Let the vector space of functions $f: \mathbb{R} \rightarrow \mathbb{R}$ be called $\mathbb{F}$. What are the linear operators on $\mathbb{F}$ that satisfy the product rule? It easily follows from this question that such a linear operator must be the derivative operator if $T(x) = 1$.

Answer 1

Let $D$ be a derivation on $\mathbb F$ (a derivation is simply a linear operator on an algebra which satisfies the product rule). For $S \subseteq \mathbb R$, let $\mathcal I_S$ denote the indicator function of $S$, and observe that $\mathcal I_S^2 = \mathcal I_S$.
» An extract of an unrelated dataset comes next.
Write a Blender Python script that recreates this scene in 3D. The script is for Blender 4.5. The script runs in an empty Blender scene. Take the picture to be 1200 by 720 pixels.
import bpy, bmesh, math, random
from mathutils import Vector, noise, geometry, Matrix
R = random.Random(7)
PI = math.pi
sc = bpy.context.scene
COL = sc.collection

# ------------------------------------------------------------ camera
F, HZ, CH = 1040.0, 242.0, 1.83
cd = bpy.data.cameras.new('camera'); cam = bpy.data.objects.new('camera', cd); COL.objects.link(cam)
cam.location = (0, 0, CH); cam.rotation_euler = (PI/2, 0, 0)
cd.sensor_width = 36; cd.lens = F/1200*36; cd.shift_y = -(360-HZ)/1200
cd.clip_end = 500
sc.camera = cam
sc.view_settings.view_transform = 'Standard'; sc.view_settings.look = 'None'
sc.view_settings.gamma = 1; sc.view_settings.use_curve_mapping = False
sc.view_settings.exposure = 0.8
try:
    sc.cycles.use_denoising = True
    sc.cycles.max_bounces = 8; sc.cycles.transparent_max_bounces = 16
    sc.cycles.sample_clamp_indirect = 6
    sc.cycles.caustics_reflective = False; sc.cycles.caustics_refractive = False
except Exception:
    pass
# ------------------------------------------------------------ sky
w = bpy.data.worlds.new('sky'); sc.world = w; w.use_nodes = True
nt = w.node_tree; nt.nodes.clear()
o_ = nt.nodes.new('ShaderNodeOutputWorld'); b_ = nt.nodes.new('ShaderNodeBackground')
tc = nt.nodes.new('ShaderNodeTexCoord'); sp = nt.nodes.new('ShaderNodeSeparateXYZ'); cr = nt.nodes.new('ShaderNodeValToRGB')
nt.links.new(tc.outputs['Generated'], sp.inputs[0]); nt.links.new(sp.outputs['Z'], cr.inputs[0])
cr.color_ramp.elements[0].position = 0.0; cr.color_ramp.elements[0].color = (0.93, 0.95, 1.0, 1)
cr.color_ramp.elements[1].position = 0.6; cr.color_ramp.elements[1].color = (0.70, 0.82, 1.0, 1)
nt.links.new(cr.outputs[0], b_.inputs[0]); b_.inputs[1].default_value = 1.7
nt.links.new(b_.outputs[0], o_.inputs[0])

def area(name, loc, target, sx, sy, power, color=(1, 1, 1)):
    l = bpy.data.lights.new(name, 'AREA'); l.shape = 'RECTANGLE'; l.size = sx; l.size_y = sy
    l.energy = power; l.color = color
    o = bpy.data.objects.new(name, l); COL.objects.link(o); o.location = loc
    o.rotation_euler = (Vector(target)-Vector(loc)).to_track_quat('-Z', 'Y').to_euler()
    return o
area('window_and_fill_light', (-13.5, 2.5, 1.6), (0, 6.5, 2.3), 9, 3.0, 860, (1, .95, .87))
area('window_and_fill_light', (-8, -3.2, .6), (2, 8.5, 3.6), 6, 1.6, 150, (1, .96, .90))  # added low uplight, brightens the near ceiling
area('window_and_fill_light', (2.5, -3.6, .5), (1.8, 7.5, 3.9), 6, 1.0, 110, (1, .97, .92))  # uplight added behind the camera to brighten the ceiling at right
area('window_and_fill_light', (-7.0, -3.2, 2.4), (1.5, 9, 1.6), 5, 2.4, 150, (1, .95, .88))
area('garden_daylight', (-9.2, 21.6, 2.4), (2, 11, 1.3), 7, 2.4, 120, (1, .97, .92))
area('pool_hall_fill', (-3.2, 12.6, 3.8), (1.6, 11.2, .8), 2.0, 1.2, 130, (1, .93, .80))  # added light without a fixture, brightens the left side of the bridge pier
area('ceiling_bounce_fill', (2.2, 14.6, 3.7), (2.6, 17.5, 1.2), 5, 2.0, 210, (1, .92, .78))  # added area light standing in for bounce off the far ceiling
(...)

So $D(\mathcal I_S) = D(\mathcal I_S^2) = 2\mathcal I_S D(\mathcal I_S)$ by the product rule. It readily follows that $D(\mathcal I_S)$ vanishes on both $\mathbb R \setminus S$ and on $S$, therefore $D(\mathcal I_S)=0$. Since $D$ is linear, it follows that all functions with finite range are in the kernel of $D$.

Now consider $\mathcal I_S g$ for arbitrary $g \in \mathbb F$. The product rule tells you $D(\mathcal I_S g) = \mathcal I_S D(g)$. But consider the case when $g$ vanishes outside of $S$, and therefore $g = \mathcal I_S g$. Then you get $D(g) = \mathcal I_S D(g)$, i.e., $D(g)$ vanishes everywhere $g$ vanishes.

Of course, functions don't vanish everywhere, but they take some value everywhere. Let $c \in g(\mathbb R)$ be any member of the range of $g$, and let $T$ be the fiber above $c$. By linearity, we have $D(g) = D(g)-0 = D(g)-D(c) = D(g-c)$ vanishes on $T$. By varying $c$, we can conclude that $D(g)$ vanishes everywhere. So $D$ is the zero operator.